◆ PROBLEM:
From the entries that follow, pick out all lines holding "this".

◆ DATASET ROWS:
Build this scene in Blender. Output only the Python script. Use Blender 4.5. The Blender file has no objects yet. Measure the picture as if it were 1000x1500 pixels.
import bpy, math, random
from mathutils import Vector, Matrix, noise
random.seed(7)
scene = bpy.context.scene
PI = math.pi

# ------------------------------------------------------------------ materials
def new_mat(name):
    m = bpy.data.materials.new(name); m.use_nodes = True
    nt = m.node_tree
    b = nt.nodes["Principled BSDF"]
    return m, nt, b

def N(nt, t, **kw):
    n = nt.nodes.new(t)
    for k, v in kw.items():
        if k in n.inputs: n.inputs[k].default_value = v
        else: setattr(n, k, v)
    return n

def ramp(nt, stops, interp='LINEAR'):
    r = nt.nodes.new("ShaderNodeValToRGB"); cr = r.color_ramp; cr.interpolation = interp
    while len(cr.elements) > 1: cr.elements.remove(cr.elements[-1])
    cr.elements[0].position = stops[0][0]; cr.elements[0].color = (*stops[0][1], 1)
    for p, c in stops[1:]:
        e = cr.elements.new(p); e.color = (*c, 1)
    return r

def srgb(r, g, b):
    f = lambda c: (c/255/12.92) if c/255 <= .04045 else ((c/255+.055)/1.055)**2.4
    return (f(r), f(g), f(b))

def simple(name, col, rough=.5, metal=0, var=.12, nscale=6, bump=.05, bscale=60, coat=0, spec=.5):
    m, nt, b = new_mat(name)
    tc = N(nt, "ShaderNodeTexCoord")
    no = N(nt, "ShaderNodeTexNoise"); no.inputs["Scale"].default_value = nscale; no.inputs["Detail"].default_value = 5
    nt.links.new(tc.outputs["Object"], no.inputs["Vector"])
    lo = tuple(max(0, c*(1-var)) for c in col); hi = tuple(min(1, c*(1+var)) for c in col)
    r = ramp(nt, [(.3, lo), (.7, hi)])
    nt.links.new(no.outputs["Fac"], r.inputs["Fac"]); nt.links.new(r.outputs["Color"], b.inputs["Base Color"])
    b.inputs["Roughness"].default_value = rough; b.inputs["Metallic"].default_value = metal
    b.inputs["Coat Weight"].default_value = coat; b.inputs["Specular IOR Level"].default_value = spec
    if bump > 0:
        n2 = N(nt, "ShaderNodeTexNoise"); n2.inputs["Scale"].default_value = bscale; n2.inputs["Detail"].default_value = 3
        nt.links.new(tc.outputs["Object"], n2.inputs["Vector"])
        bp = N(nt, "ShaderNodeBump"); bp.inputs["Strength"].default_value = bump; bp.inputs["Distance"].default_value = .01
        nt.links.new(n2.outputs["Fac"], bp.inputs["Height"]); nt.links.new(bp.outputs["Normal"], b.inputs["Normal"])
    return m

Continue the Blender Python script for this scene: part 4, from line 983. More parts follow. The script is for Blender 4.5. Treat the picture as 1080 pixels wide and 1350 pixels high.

◆ RESPONSE TO THE EXERCISE:
Build this scene in Blender. Output only the Python script. Use Blender 4.5. The Blender file has no objects yet. Measure the picture as if it were 1000x1500 pixels.
Continue the Blender Python script for this scene: part 4, from line 983. More parts follow. The script is for Blender 4.5. Treat the picture as 1080 pixels wide and 1350 pixels high.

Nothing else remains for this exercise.